In the past several years, the visibility of Chicagoland's LGBTQ community has grown out of our traditional neighborhood enclaves and into every corner of the greater Chicago area. As our community has grown, so have our legal rights and protections. Last year, we won Civil Unions here in Illinois. Nationally, we were able to overturn Don't Ask, Don't Tell. And this year, our president, a longtime friend of Chicagoland's LGBTQ community, made history when he came out in favor of marriage equality.

In 1969, this progress was unimaginable. There was no Center on Halsted. There were no civil unions. There was no nationwide movement for equality. Instead there was fear of abuse, hate and discrimination -- from our families, our workplaces and our government. One hot June night that year, a small group of patrons, mostly drag queens, at New York's Stonewall Inn had had enough. The Inn was constantly raided by local police who would torment the patrons, sometimes physically abusing them, arresting them or demanding bribes. When the police arrived that night, the patrons fought back, declaring their right to be who they are -- free from abuse and hate. In the process they changed the course of LGBTQ history forever.

The following June, a small group of 150 activists gathered in downtown Chicago to march on what is known today as Daley Plaza to declare their pride and to honor those patrons at the Stonewall on the one year anniversary. That gathering, along with similar ones in San Francisco, Los Angeles and New York, became the nation's very first pride parade.

Now, 40 years later, more than 800,000 community members and allies gather every June in Lakeview -- and, thanks to this year's expanded route, Uptown -- to celebrate Chicagoland's LGBTQ community. It's a time for us all to celebrate. It's also a time to reaffirm ourselves to the ongoing struggle for equality and acceptance because, even though we've made progress, there is still work to be done.

There are still neighborhoods and towns in our region where there are no rainbows affirming LGBTQ people. There are still schools where our young people are bullied and tormented. There are still community centers and houses of worship where we are castigated and persecuted. There are still retirement communities and nursing homes where our seniors are forced back into the closet.

Though we will gather this weekend on the city's Northside, let's remember that our community is everywhere -- on the Westside, the Southside, the suburbs, in Indiana and Wisconsin.
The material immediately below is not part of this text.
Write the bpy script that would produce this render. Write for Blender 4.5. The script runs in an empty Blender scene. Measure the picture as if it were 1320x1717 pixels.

Let's work together to advance the health and well-being of our entire community in every neighborhood, not just during Pride but throughout the entire year. You can start by coming out us this weekend for the parade. Your presence will send a message of support and encouragement throughout our region. You can continue by donating or volunteering at Center on Halsted as we continue working to advance the health and well-being of the LGBTQ community across the city.

And one day soon, no matter where we live, we will hopefully look up and see a rainbow shining above us all. Happy Pride!